Reproduce each line that includes the word "this".

-- Dataset records --
((

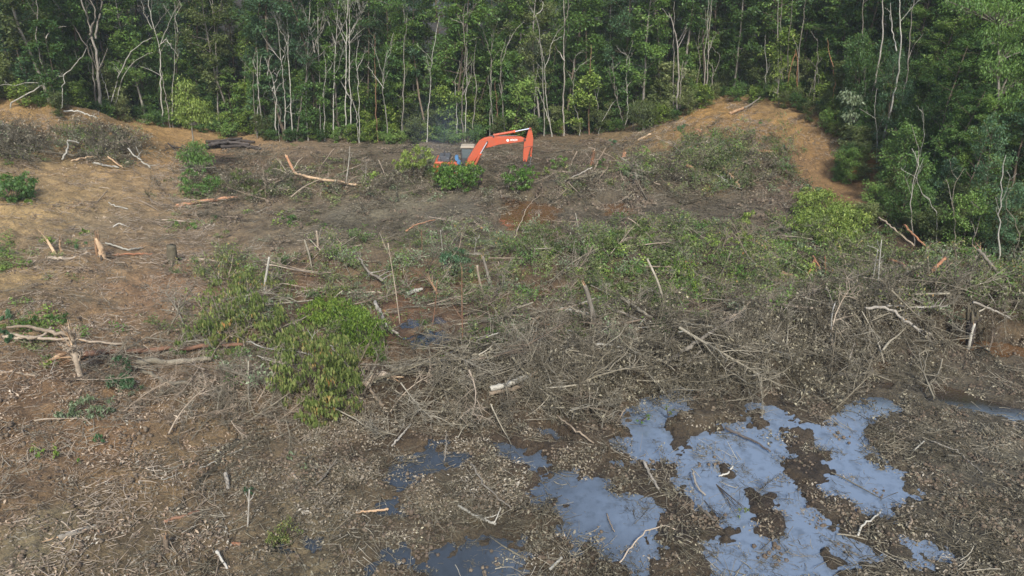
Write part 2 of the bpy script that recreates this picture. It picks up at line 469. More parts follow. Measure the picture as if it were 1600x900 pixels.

))
((

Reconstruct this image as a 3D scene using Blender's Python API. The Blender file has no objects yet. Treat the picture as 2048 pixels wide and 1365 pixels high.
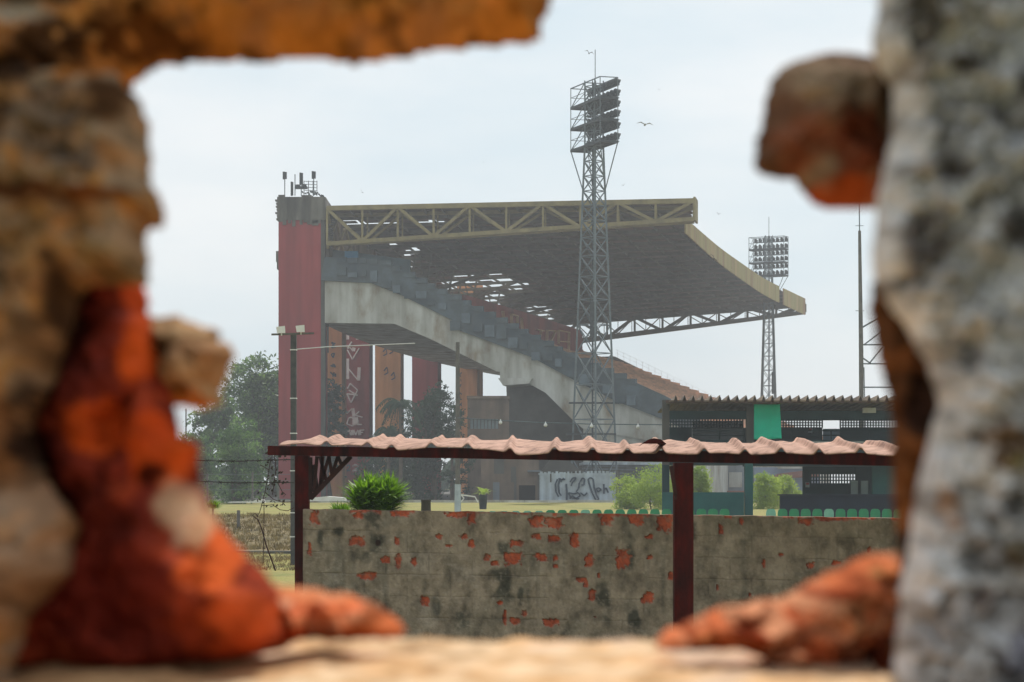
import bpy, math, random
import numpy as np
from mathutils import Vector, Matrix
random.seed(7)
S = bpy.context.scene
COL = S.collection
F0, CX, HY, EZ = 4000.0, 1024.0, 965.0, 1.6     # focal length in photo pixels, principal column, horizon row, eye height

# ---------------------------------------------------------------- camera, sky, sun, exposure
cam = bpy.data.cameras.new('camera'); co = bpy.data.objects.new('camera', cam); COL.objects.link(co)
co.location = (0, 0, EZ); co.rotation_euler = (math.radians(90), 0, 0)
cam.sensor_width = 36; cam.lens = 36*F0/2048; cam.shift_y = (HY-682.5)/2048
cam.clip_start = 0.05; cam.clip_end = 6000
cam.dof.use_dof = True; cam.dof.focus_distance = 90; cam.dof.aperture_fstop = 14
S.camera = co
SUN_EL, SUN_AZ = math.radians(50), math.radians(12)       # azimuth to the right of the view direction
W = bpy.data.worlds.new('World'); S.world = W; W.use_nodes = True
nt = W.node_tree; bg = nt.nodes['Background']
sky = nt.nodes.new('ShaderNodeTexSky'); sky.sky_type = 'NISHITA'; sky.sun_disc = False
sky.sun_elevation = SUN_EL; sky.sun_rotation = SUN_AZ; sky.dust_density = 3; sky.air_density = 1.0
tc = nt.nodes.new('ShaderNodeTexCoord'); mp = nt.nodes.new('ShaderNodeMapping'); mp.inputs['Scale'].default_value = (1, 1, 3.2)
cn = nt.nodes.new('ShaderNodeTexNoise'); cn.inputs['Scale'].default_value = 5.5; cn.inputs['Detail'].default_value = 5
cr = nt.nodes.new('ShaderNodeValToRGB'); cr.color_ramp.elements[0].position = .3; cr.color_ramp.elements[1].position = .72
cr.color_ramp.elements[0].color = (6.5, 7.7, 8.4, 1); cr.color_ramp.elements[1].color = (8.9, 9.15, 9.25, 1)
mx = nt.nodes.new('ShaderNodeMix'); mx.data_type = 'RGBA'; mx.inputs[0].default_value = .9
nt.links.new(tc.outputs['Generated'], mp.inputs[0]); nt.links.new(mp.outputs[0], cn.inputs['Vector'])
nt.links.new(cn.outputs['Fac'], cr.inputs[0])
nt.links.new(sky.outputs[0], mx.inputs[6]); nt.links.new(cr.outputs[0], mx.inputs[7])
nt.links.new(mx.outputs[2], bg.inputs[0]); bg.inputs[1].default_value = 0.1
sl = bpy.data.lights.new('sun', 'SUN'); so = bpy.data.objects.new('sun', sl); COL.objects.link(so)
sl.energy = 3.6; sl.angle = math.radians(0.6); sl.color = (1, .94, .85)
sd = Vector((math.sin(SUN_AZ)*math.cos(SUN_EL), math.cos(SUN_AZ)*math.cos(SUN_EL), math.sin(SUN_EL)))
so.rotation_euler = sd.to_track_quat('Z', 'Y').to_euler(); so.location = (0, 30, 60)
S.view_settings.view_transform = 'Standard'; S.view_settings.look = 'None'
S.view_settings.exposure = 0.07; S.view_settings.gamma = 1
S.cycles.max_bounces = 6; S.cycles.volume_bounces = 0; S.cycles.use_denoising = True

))

-- Full answer --
Write part 2 of the bpy script that recreates this picture. It picks up at line 469. More parts follow. Measure the picture as if it were 1600x900 pixels.
Reconstruct this image as a 3D scene using Blender's Python API. The Blender file has no objects yet. Treat the picture as 2048 pixels wide and 1365 pixels high.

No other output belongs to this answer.